3.1 Influence of the local resolution on the quality of the measurement results

The influence of the local resolution on the measured residual stress profiles is represented in Fig. 9a and b. In Fig. 9a, the profiles obtained using collimators with diameters from 0.5 to 3.0 mm are compared. The measured results are obviously independent from the collimator size except the smallest diameters of 0.5 and 0.8 mm. Here, a greater discrepancy in the weld material is present. However, the deflection of the profiles with particular peaks and tales in the transition zone between the weld and the parent material is marginal in longitudinal and in transverse direction. In Fig. 9b, the profiles of the average values with the related error bars are shown. Evidently, the divergence in the weld seam is below ± 30 N/mm². This result is of great importance because it demonstrates that the residual stresses in arc welds can be measured with a good accuracy without the requirement of very high local resolution. Since the local resolution is very important for the exposure time and that is to say for the time effort for a single measurement, this results offer the possibility to determine residual stresses in welds in an acceptable time span.

Fig. 9

a Comparison of the residual stress profiles measured with different local resolutions (collimator-Ø) in a TIG-welded specimen. b Average residual stress profiles with related error bars (scattering range)

3.2 Results of the RR tests

In Fig 10a, the residual stress distributions measured in TIG-welded plates by the participating lab results using uniform collimator sizes of 1.0 mm Ø are shown. As the resulting average profiles with the resulting scatterband reveal (Fig. 10b), the scatter range in the base material and in the heat-affected zone is between ± 25 N/mm² and ± 40 N/mm². In the weld seam, increasing deviations with an amount of upt to ± 100 N/mm² are present. Nevertheless, the agreement of the obtained residual stress profiles can be interpreted as excellent. Experiences with larger numbers of specimen of the same series have shown that the variation of the residual stresses in welds may vary between ± 20 and ± 80 N/mm² even if the specimen have been produced under comparative laboratory conditions. Considering this unpreventable variation, the agreement of the obtained results is quite good.

Fig. 10

a Comparison of the residual stress profiles obtained by the participating laboratories in TIG-welded samples. b Average residual stress profiles and related scatter ranges. c Comparison of the measured and normalized profiles of the integral width of the diffraction lines samples

Larger deviations of the different measurements are connected with the integral width of the measured diffraction lines (Fig. 10c, left hand side). This is not really surprising because these values are much more influenced by the particular devices and assessment procedures (detector type, beam geometry, peak smoothing, etc.). If the determined integral widths are normalized using the corresponding values of the base material, this error is reduced significantly. Nevertheless, in the weld material, a greater discrepancy must be accepted.

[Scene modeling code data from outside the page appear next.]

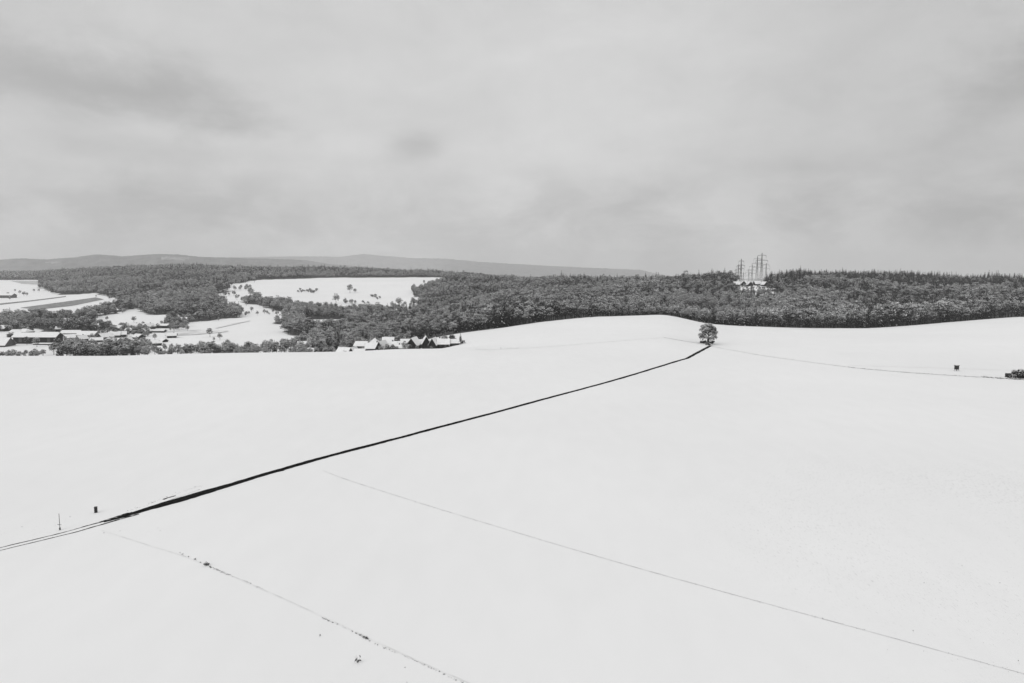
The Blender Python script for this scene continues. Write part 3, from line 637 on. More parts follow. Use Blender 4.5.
for pi, pr_ in ((4, .5), (5, .45), (2, .22), (0, .25), (1, .3)):
    P_ = OPEN[pi]
    for (a0, b0), (a1, b1) in zip(P_, P_[1:] + P_[:1]):
        if min(a0, a1) < -20 or max(b0, b1) > 350: continue
        for k in range(int(abs(a1 - a0) / 3.5 + abs(b1 - b0) / 2.0)):
            if b0 < 282 and b1 < 282: break
            if random.random() < pr_:
                t = random.random(); putv(a0 + (a1-a0)*t + random.gauss(0, 2.5), b0 + (b1-b0)*t + random.gauss(0, 1.6), random.uniform(2.2, 6.5), 'b')
# trees in and behind the hamlet
for u, Y, h, k in [(460.5,415,7.5,'c'),(357,480,12,'c'),(354,485,10,'c'),(412,480,11,'c'),(408,485,9,'b'),(345,470,10,'b'),(350,475,9,'b'),(363,480,9,'b'),(372,478,9,'b'),(396,480,8,'b'),(404,478,7,'b'),
                   (446,450,4,'b'),(386,470,9,'b'),(380,475,8,'b'),(367,470,8,'b'),(337,425,4,'b'),(335,430,5,'b'),(448,425,3,'s'),(455,412,3,'s'),(452,415,2.6,'s'),(459,409,2.8,'s'),(463,411,2.6,'s')]: put(u, Y, h, k)
for k in range(58): put(random.uniform(338, 456), random.choice([394, 397, 416, 420, 436, 446]) + random.uniform(-2, 2), random.uniform(2.2, 5.8))
#
# rank by how large each shows: rasterise front to back
def rank():
    order = sorted(range(len(TREES)), key=lambda i: TREES[i][1]); cov = np.zeros((HH, W), bool); area = np.zeros(len(TREES))
    ug = np.arange(W); Yc = np.arange(80, 4400, 10.0); rmin = np.zeros((len(Yc), W)); run = np.full(W, 9999.0)
    for k, Y in enumerate(Yc):
        x = (ug - 512) / F * (Y * CT + 3.9); _, vv = project(x, Y, zat(x, Y)); run = np.minimum(run, vv); rmin[k] = run
    for i in order:
        x, y, z, s, rt, va, zs, kd = TREES[i]; H_ = {'b': 14, 'c': 16.5, 's': 4.2}[kd] * s * zs; w_ = {'b': 9, 'c': 4.6, 's': 5}[kd] * s
        u, vb = project(x, y, z); _, vt = project(x, y, z + H_)
        if u < -8 or u > W + 8: continue
        hw = max(w_ * F / y / 2 * .85, .5); a, b = int(max(0, round(u - hw))), int(min(W, round(u + hw) + 1))
        if a >= b: continue
        lim = rmin[min(max(int((y - 90) / 10), 0), len(Yc) - 1), min(max(int(u), 0), W-1)]; vb = min(vb, lim)
        t, bt = int(round(vt)), int(round(vb)) + 1
        if bt <= t: continue
        reg = cov[t:bt, a:b]; area[i] = (~reg).sum(); reg[:] = True
    return area
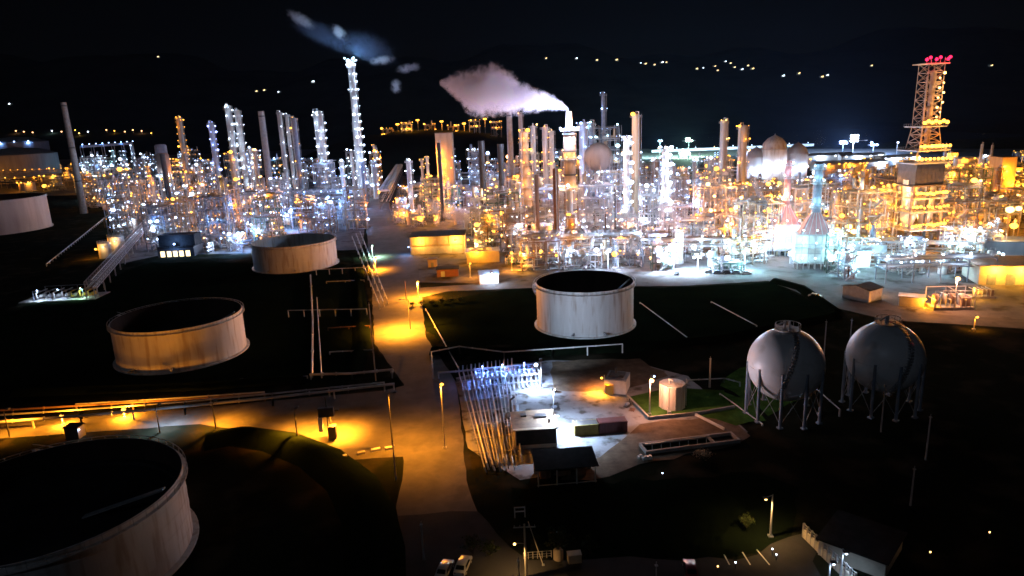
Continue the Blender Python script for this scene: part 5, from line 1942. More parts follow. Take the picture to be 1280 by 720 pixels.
for i in range(5):
    MB().bar((0, -1.5 + i * .75, 4.5), (L, -1.5 + i * .75, 4.5), .2, 8).build('pipe', ('alu', 'white', 'rust')[i % 3], t, True)
MB().bar((0, -.5, 7.4), (L, -.5, 7.4), .22, 8).build('pipe', 'alu', t, True)
g = G(82, 372)
t = thing('pump_cluster', 'cluster of white pumps and green-lit pipework on a pale pad at the left', 'pumps', g, .05, None, 'the pump cluster')
MB().box((0, 0, .12), (30, 12, .24)).build('pad', 'concrete', t)
for k in range(7):
    x = -9 + k * 3.4
    MB().capsule((x, -1, 1.3), (x, 1.6, 1.3), .7, 12).build('pump', 'white' if k < 5 else 'yellow', t, True)
    MB().tube([(x, -1.8, 1.2), (x, -3.6, 1.2), (x, -3.6, 3.2), (x, 4, 3.2)], .18, 8).build('pipe', 'alu' if k < 4 else 'yellow', t, True)
mb = MB()
for x in (-10, -3.5, 3, 9.5, 14):
    for y in (-4, 4.4):
        mb.box((x, y, 2.1), (.2, .2, 4.2))
for y in (-4, 4.4):
    mb.box((2, y, 4.2), (24.2, .2, .2))
mb.build('frame', 'bluegrey', t)
for k, (x, c) in enumerate(((-8, 'white'), (0, 'white'), (9, 'green'))):
    lamp(t, (x, -4.4, 4.6), c, .2, 1200, 150)
pipeline([(58, 330), (100, 297), (136, 268)], 1.2, .25, 'straight pale pipe climbing the dark ground left of the truss bridge', 'alu', 7)
for i, (px, py, r_, h, lb) in enumerate(((133, 322, 3.2, 8, 'short grey drum tank at the foot of the truss bridge'), (148, 318, 4.0, 10, 'wider pale tank with amber light on its flank beside the truss bridge'))):
    g = G(px, py)
    t = thing('process_tank', lb, 'tank', g, 0, 'drum tanks by the truss bridge')
    MB().lathe((0, 0, 0), [(r_, 0), (r_, h), (r_ * .6, h + .6), (.01, h + .8)], 28).build('shell', 'tank_grey' if i == 0 else 'tank', t, True)
    mb = MB()
    railing(mb, (0, 0, 0), r_, h, 14)
    mb.build('handrail', 'steel', t)
    lamp(t, (-r_ - .8, -1.5, 5), 'amber', .6, 1300, off=(-1.8, -1.2, 0))
    lamp(t, (r_ * .5, -r_ - .7, h * .8), 'warm', .4, 500, off=(0, -1.6, 0))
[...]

Almost the same results are worked out for the MAG-welded samples with a bulge weld seam (Fig. 11a). Here, the span of the observed deviations is below a range of ± 20 N/mm² in the parent material and in the heat-affected zone. Additional measurements, which shall clarify if this is a single measurement error or a larger disagreement between the residual stresses in this sample, are in progress. Finally, the residual stresses determined in the weld seam show a larger scatterband. The variation of the residual stresses (transverse and longitudinal, Fig. 11b) is between ± 100 N/mm² in the weld material. As Fig. 12 shows, the distributions of the integral width of the diffraction lines demonstrate again the laboratory or device-specific influence. After normalizing the measured values in relation to the base material, the results are rather uniform with a lower discrepancy in the weld material (Fig. 12).

Fig. 11

a Comparison of the residual stress profiles obtained by the participating laboratories in MAG-welded samples. b Average residual stress profiles and related scatter ranges

Fig. 12

Comparison of the measured and normalized profiles of the integral width of the diffraction lines samples

4 Summary and conclusions

The determination of residual stresses by means of X-ray diffraction is the most suitable technique if confidential results are expected without any detraction of the investigated components even under rough or difficult environmental conditions. However, the accuracy and the reliability of the obtained results depend strongly on the adherence of some standard [11] rules considering the special requirements of welds:

• A sufficient number of ψ angles are required to eliminate the disturbing effects of coarse grain and unsteady surface in the irradiated area in the surrounding of the weld seam.

• A measurement in both positive and negative ψ direction is generally recommended. Since in the weld seam, the accurate position of each ψ angle cannot be guaranteed sufficiently good, the consideration of both directions enables a compensation of this adjustment error.

• In welds with particular limitations due to the bulged weld seam or shading stiffeners, where measurements cannot be performed in both ψ directions, a higher precision for the adjustment is required.

• In a technical useful range, the chosen resolutions do not affect strongly the accuracy of the measured residual stresses. Especially, in the weld seam, the detrimental effect of the grain structure compensates the benefit of a higher resolution and lower smoothing effect by a higher scatter range. Useful collimator sizes of 1… 2 mm combine a sufficient local resolution with a lower error and an acceptable exposure time.

If the described standard rules of XRD are respected and the same elastic constants are used in welded joints, repeatable measurement results within a range of ± 50 N/mm² or better can be expected independent from the operator or the used equipment. This is in the range where the initiated residual stresses in equivalent welds may vary. This perception is applicable for conventional arc welds with technically usual weld seam geometries. Approval of a general applicability for welds including small beam welds and comparable should be given separately.